[Dataset items]

━━━━━━━━━━━━━━━━━━━━━━━━━━━━━━

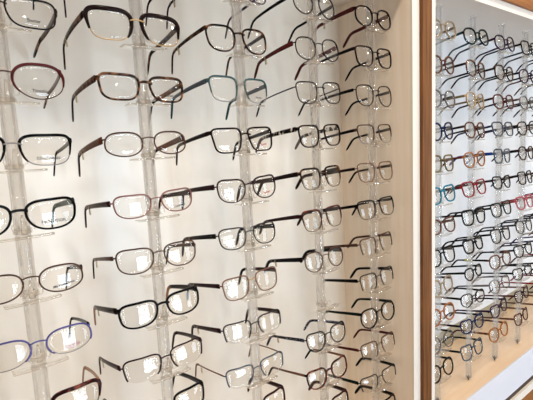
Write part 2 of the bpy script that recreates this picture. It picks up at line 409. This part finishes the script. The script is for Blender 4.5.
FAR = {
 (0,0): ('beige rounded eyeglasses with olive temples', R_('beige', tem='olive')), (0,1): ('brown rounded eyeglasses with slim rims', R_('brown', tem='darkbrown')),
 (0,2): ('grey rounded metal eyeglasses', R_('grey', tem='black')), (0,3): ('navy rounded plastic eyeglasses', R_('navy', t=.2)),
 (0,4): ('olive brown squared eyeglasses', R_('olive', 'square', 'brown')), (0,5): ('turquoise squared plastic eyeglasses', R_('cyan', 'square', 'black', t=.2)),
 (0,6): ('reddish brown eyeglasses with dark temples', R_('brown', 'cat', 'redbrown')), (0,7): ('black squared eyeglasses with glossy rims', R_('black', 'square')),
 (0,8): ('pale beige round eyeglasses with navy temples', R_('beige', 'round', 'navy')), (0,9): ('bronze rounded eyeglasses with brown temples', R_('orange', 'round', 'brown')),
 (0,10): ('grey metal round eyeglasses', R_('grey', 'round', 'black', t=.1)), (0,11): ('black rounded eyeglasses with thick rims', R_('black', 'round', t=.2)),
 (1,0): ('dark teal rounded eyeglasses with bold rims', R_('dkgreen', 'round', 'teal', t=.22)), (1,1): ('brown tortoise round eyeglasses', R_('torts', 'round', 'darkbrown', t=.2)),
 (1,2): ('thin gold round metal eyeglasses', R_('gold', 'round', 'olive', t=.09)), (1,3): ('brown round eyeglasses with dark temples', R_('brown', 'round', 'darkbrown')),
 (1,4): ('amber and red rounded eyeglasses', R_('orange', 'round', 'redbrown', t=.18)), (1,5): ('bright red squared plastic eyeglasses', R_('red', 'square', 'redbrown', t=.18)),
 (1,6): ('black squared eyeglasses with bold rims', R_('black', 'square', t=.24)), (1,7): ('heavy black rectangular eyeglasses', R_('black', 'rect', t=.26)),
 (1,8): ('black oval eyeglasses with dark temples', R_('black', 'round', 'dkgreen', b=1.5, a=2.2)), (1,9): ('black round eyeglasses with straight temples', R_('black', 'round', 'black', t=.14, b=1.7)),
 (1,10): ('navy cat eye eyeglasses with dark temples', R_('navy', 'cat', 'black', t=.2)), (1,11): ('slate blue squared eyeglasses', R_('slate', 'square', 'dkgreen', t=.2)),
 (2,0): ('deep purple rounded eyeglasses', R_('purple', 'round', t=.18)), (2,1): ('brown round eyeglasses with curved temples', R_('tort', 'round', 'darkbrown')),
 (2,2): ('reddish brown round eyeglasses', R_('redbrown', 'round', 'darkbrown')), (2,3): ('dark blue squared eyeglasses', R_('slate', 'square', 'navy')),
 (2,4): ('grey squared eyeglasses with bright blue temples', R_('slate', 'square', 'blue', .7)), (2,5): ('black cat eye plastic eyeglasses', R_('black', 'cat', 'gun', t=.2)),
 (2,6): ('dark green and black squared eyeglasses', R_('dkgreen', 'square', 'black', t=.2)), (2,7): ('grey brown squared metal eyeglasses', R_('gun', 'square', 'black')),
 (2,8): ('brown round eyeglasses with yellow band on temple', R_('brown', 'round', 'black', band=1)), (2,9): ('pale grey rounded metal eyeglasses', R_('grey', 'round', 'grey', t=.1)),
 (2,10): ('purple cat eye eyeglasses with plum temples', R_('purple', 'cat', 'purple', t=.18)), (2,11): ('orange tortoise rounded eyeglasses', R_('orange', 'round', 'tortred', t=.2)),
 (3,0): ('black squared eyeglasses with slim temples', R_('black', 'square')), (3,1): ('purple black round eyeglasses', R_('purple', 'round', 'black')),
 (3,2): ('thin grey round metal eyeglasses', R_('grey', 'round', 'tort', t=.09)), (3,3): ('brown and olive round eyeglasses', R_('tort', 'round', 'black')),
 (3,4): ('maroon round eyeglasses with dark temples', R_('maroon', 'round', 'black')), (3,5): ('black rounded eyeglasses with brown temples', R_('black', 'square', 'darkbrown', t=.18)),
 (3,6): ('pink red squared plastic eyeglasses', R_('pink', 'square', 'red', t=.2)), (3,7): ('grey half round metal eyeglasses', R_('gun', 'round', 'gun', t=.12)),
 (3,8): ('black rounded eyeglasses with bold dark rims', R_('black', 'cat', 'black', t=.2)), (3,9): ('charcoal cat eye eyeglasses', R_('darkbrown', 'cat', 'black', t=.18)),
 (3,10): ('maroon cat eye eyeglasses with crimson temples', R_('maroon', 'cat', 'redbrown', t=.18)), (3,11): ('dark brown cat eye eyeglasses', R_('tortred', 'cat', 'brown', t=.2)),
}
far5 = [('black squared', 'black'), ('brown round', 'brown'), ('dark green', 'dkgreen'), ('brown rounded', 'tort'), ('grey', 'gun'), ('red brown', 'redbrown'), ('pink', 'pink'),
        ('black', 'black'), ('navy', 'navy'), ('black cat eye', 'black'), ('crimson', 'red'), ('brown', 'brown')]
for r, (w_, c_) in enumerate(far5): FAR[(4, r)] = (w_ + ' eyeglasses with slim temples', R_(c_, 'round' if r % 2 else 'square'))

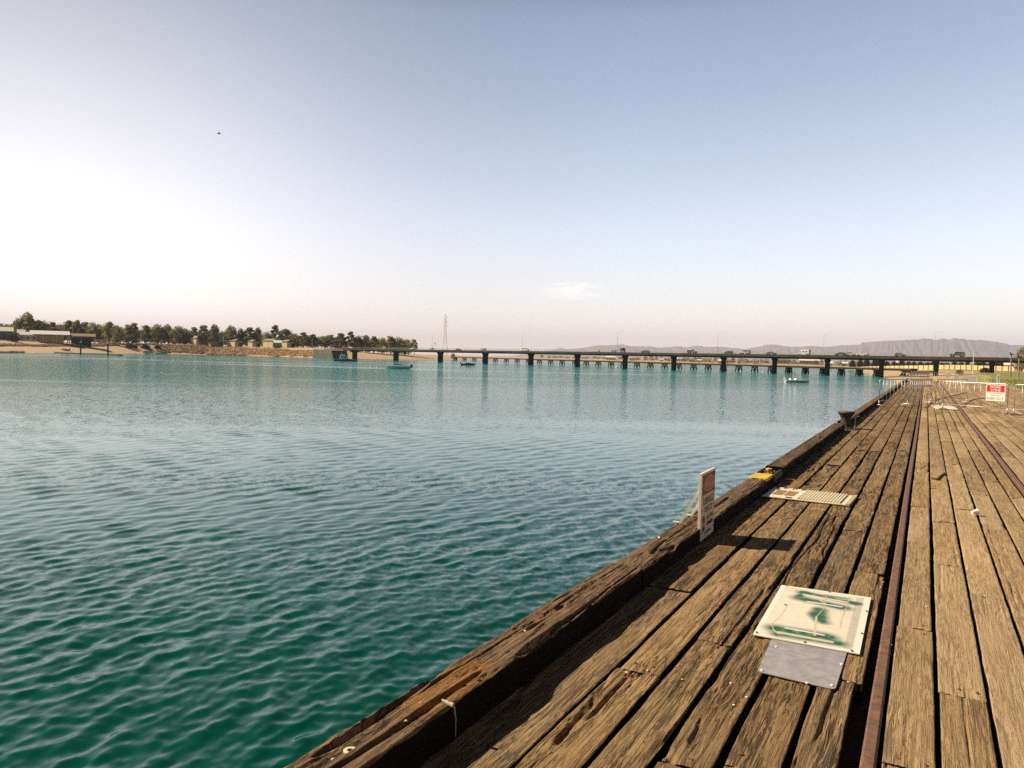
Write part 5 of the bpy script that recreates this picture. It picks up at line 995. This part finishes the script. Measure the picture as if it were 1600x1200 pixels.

━━━━━━━━━━━━━━━━━━━━━━━━━━━━━━

Repeat all the records above exactly, leaving out any pictures.

- Response:
Write part 2 of the bpy script that recreates this picture. It picks up at line 409. This part finishes the script. The script is for Blender 4.5.
FAR = {
 (0,0): ('beige rounded eyeglasses with olive temples', R_('beige', tem='olive')), (0,1): ('brown rounded eyeglasses with slim rims', R_('brown', tem='darkbrown')),
 (0,2): ('grey rounded metal eyeglasses', R_('grey', tem='black')), (0,3): ('navy rounded plastic eyeglasses', R_('navy', t=.2)),
 (0,4): ('olive brown squared eyeglasses', R_('olive', 'square', 'brown')), (0,5): ('turquoise squared plastic eyeglasses', R_('cyan', 'square', 'black', t=.2)),
 (0,6): ('reddish brown eyeglasses with dark temples', R_('brown', 'cat', 'redbrown')), (0,7): ('black squared eyeglasses with glossy rims', R_('black', 'square')),
 (0,8): ('pale beige round eyeglasses with navy temples', R_('beige', 'round', 'navy')), (0,9): ('bronze rounded eyeglasses with brown temples', R_('orange', 'round', 'brown')),
 (0,10): ('grey metal round eyeglasses', R_('grey', 'round', 'black', t=.1)), (0,11): ('black rounded eyeglasses with thick rims', R_('black', 'round', t=.2)),
 (1,0): ('dark teal rounded eyeglasses with bold rims', R_('dkgreen', 'round', 'teal', t=.22)), (1,1): ('brown tortoise round eyeglasses', R_('torts', 'round', 'darkbrown', t=.2)),
 (1,2): ('thin gold round metal eyeglasses', R_('gold', 'round', 'olive', t=.09)), (1,3): ('brown round eyeglasses with dark temples', R_('brown', 'round', 'darkbrown')),
 (1,4): ('amber and red rounded eyeglasses', R_('orange', 'round', 'redbrown', t=.18)), (1,5): ('bright red squared plastic eyeglasses', R_('red', 'square', 'redbrown', t=.18)),
 (1,6): ('black squared eyeglasses with bold rims', R_('black', 'square', t=.24)), (1,7): ('heavy black rectangular eyeglasses', R_('black', 'rect', t=.26)),
 (1,8): ('black oval eyeglasses with dark temples', R_('black', 'round', 'dkgreen', b=1.5, a=2.2)), (1,9): ('black round eyeglasses with straight temples', R_('black', 'round', 'black', t=.14, b=1.7)),
 (1,10): ('navy cat eye eyeglasses with dark temples', R_('navy', 'cat', 'black', t=.2)), (1,11): ('slate blue squared eyeglasses', R_('slate', 'square', 'dkgreen', t=.2)),
 (2,0): ('deep purple rounded eyeglasses', R_('purple', 'round', t=.18)), (2,1): ('brown round eyeglasses with curved temples', R_('tort', 'round', 'darkbrown')),
 (2,2): ('reddish brown round eyeglasses', R_('redbrown', 'round', 'darkbrown')), (2,3): ('dark blue squared eyeglasses', R_('slate', 'square', 'navy')),
 (2,4): ('grey squared eyeglasses with bright blue temples', R_('slate', 'square', 'blue', .7)), (2,5): ('black cat eye plastic eyeglasses', R_('black', 'cat', 'gun', t=.2)),
 (2,6): ('dark green and black squared eyeglasses', R_('dkgreen', 'square', 'black', t=.2)), (2,7): ('grey brown squared metal eyeglasses', R_('gun', 'square', 'black')),
 (2,8): ('brown round eyeglasses with yellow band on temple', R_('brown', 'round', 'black', band=1)), (2,9): ('pale grey rounded metal eyeglasses', R_('grey', 'round', 'grey', t=.1)),
 (2,10): ('purple cat eye eyeglasses with plum temples', R_('purple', 'cat', 'purple', t=.18)), (2,11): ('orange tortoise rounded eyeglasses', R_('orange', 'round', 'tortred', t=.2)),
 (3,0): ('black squared eyeglasses with slim temples', R_('black', 'square')), (3,1): ('purple black round eyeglasses', R_('purple', 'round', 'black')),
 (3,2): ('thin grey round metal eyeglasses', R_('grey', 'round', 'tort', t=.09)), (3,3): ('brown and olive round eyeglasses', R_('tort', 'round', 'black')),
 (3,4): ('maroon round eyeglasses with dark temples', R_('maroon', 'round', 'black')), (3,5): ('black rounded eyeglasses with brown temples', R_('black', 'square', 'darkbrown', t=.18)),
 (3,6): ('pink red squared plastic eyeglasses', R_('pink', 'square', 'red', t=.2)), (3,7): ('grey half round metal eyeglasses', R_('gun', 'round', 'gun', t=.12)),
 (3,8): ('black rounded eyeglasses with bold dark rims', R_('black', 'cat', 'black', t=.2)), (3,9): ('charcoal cat eye eyeglasses', R_('darkbrown', 'cat', 'black', t=.18)),
 (3,10): ('maroon cat eye eyeglasses with crimson temples', R_('maroon', 'cat', 'redbrown', t=.18)), (3,11): ('dark brown cat eye eyeglasses', R_('tortred', 'cat', 'brown', t=.2)),
}
far5 = [('black squared', 'black'), ('brown round', 'brown'), ('dark green', 'dkgreen'), ('brown rounded', 'tort'), ('grey', 'gun'), ('red brown', 'redbrown'), ('pink', 'pink'),
        ('black', 'black'), ('navy', 'navy'), ('black cat eye', 'black'), ('crimson', 'red'), ('brown', 'brown')]
for r, (w_, c_) in enumerate(far5): FAR[(4, r)] = (w_ + ' eyeglasses with slim temples', R_(c_, 'round' if r % 2 else 'square'))

Write part 5 of the bpy script that recreates this picture. It picks up at line 995. This part finishes the script. Measure the picture as if it were 1600x1200 pixels.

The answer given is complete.